Indiana

Education, From The Capitol To The Classroom

How Did We Get Here? The Road To The 2015 ISTEP+

    Jenny Robinson reads with her second grade son, Louis. Robinson says she is concerned about the amount of testing her children participate in, and wishes there was more time spent on creative learning.

    Jenny Robinson reads with her second grade son, Louis. Robinson says she’s concerned about the amount of testing her children participate in, and wishes they could spend more time on creative learning. (Photo Credit: Claire McInerny/StateImpact Indiana)

    If you’re a parent trying to prepare your child for the spring ISTEP+ test, you may be at a loss.

    Maybe you got a letter from your child’s school this week, but it didn’t include the usual “make sure your child gets plenty of rest and eats a balanced breakfast.” Instead, it probably included a list of uncertainties about this year’s exam.

    No one seems to know what students should expect and the testing window opens next week. How did Indiana find itself in this situation?

    A Trip Down Memory Lane

    If you trace it back, this all really started when Indiana pulled out of the Common Core national standards. When that happened, the state had to write its own new standards, and a test to match them. Because the process was so rushed, there was no time to pilot the new questions.

    The solution: include pilot questions within the new test.  Students would be subjected to a lot more questions than would actually count toward their scores – so many new questions that the length of the test actually doubled.

    But that wasn’t common knowledge until the end of January. That’s when the Department of Education mailed timetables to school districts across the state.

    “We expected more rigor, we expected more item complexity to increase, but we really hadn’t been told that the duration of the assessment was going to be vastly expanded,” says Scott Smith, the Director of Assessment for Brownsburg Community School Corporation.

    It’s understandable that Smith and other educators were startled with they opened their letters from the IDOE. The estimated time it would take third graders to complete the test jumped to twelve hours – up from five hours last year.

    The Pushback Against A Twelve Hour Test

    Once word about the test’s length was out, parents and educators took to social media to voice their frustrations. Then on Feb. 4 they gathered en masse to testify at a State Board of Education meeting.

    It was at this moment Governor Mike Pence got involved. He called a press conference and announced students would not be sitting for a 12-hour test.

    “Just moments ago I signed an executive order, using my authority as governor to shorten the test and lessen the burden on our kids, on our families and on our teachers,” Pence said during the press conference Feb. 9.

    The order allowed for the state to hire two national testing experts who reviewed the ISTEP+ and made recommendations, which the IDOE adopted, for making the test shorter.

    But the testing window opens next week, and the legislature still has work to do to allow the IDOE to make the changes so schools can properly administer the test.

    As politicians and Department of Education officials race against the clock to get ready, students and parents are waiting in limbo.

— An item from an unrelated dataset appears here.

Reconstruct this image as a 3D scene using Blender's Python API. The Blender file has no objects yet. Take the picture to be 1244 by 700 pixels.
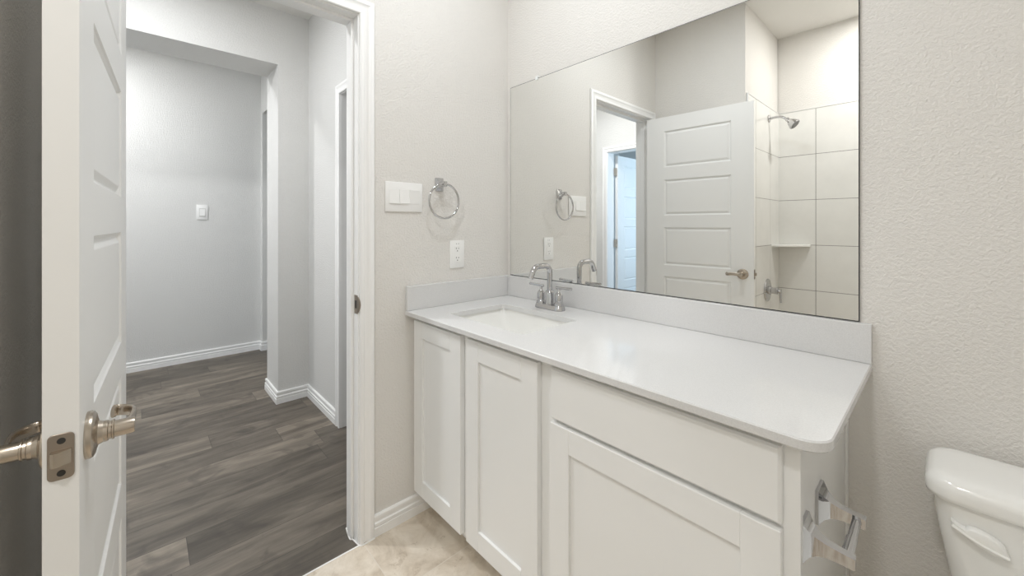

    Putting Students and Schools In The Middle

    Jenny Robinson sends her three kids to public school in Bloomington. She worries all of the media attention and drama surrounding the ISTEP+ is adding to the pressure her kids already face when they sit down to take a standardized test.

    Brownsburg Community Schools received their test booklets from CTB-McGraw Hill the week Gov. Pence and the DOE began making changes to the test. Now that the test will have questions removed, these tests are virtually worthless to schools.

    Brownsburg Community Schools received their test booklets from CTB-McGraw Hill the same week Gov. Pence and the DOE began making changes to the test. Now that the test will have questions removed, these tests are virtually worthless to schools.” (Photo Credit: Scott Smith/Brownsburg Community Schools)

    “I think they’re aware that their schools are going to be judged according to how they do,” Robinson says. “My daughter can read and does read the paper, and she can see schools are being graded based on how children perform on ISTEP+.”

    Even with the changes the IDOE adopted, the test will still clock in at around eight hours. That has nothing to do with pulling out of Common Core or piloting questions – that’s the standard for everyone. The testing expert Pence hired said getting the test length down into the single digits put Indiana on par with every other state testing Common Core or other more rigorous standards.

    The immediate concern now is how schools will get everything updated before the window opens next Wednesday.

    In Brownsburg, Smith is staring at pallets of paper tests. Districts received the paper versions last week, but now they’re virtually worthless. Students won’t take every question in order to reduce the testing time.

    The IDOE says districts will receive further instruction this week about how to move forward.

    Smith already knows the turnaround is going to be too tight and at his district students won’t being taking the test until March.